→ Goal
Transcribe the stretch of entries below from the line with "Write part 2" through the line with "mt = tag(make_mattress(), 'off-white", exactly and with both ends included; leave out all other lines.
─── Exercise inputs ───
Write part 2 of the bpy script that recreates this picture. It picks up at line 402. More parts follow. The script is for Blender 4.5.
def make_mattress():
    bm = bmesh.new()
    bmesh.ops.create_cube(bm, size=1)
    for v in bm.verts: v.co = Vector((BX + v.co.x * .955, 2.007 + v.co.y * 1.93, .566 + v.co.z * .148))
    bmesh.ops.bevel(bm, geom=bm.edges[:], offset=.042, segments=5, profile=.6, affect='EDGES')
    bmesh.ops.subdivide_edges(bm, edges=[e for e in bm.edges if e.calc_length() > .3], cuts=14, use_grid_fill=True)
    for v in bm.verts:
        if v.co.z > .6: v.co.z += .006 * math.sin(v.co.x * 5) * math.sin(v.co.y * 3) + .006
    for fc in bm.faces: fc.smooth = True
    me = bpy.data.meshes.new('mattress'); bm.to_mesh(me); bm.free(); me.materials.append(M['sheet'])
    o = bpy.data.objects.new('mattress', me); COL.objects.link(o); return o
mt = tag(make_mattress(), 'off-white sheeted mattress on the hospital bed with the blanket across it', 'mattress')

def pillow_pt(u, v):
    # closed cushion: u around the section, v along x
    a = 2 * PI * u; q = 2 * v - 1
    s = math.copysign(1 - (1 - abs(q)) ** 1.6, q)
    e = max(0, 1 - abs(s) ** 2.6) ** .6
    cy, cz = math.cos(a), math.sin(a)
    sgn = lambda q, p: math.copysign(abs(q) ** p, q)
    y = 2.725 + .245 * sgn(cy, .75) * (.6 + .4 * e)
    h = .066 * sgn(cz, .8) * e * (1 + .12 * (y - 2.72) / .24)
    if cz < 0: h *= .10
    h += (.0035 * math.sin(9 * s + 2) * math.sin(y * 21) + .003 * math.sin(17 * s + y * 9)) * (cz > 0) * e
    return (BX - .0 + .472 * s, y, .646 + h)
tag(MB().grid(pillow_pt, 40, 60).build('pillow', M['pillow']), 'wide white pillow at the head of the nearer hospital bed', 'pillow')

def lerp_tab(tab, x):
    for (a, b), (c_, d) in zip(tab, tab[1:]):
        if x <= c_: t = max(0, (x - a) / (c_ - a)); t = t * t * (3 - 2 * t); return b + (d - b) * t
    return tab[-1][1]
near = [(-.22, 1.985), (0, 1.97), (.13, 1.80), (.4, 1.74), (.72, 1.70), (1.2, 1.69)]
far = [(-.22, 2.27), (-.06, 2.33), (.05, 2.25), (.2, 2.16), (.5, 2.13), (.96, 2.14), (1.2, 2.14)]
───
─── Exercise inputs ───
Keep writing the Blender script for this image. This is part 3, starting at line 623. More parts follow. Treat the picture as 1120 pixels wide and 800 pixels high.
───
→ Answer
Write part 2 of the bpy script that recreates this picture. It picks up at line 402. More parts follow. The script is for Blender 4.5.
def make_mattress():
    bm = bmesh.new()
    bmesh.ops.create_cube(bm, size=1)
    for v in bm.verts: v.co = Vector((BX + v.co.x * .955, 2.007 + v.co.y * 1.93, .566 + v.co.z * .148))
    bmesh.ops.bevel(bm, geom=bm.edges[:], offset=.042, segments=5, profile=.6, affect='EDGES')
    bmesh.ops.subdivide_edges(bm, edges=[e for e in bm.edges if e.calc_length() > .3], cuts=14, use_grid_fill=True)
    for v in bm.verts:
        if v.co.z > .6: v.co.z += .006 * math.sin(v.co.x * 5) * math.sin(v.co.y * 3) + .006
    for fc in bm.faces: fc.smooth = True
    me = bpy.data.meshes.new('mattress'); bm.to_mesh(me); bm.free(); me.materials.append(M['sheet'])
    o = bpy.data.objects.new('mattress', me); COL.objects.link(o); return o
mt = tag(make_mattress(), 'off-white sheeted mattress on the hospital bed with the blanket across it', 'mattress')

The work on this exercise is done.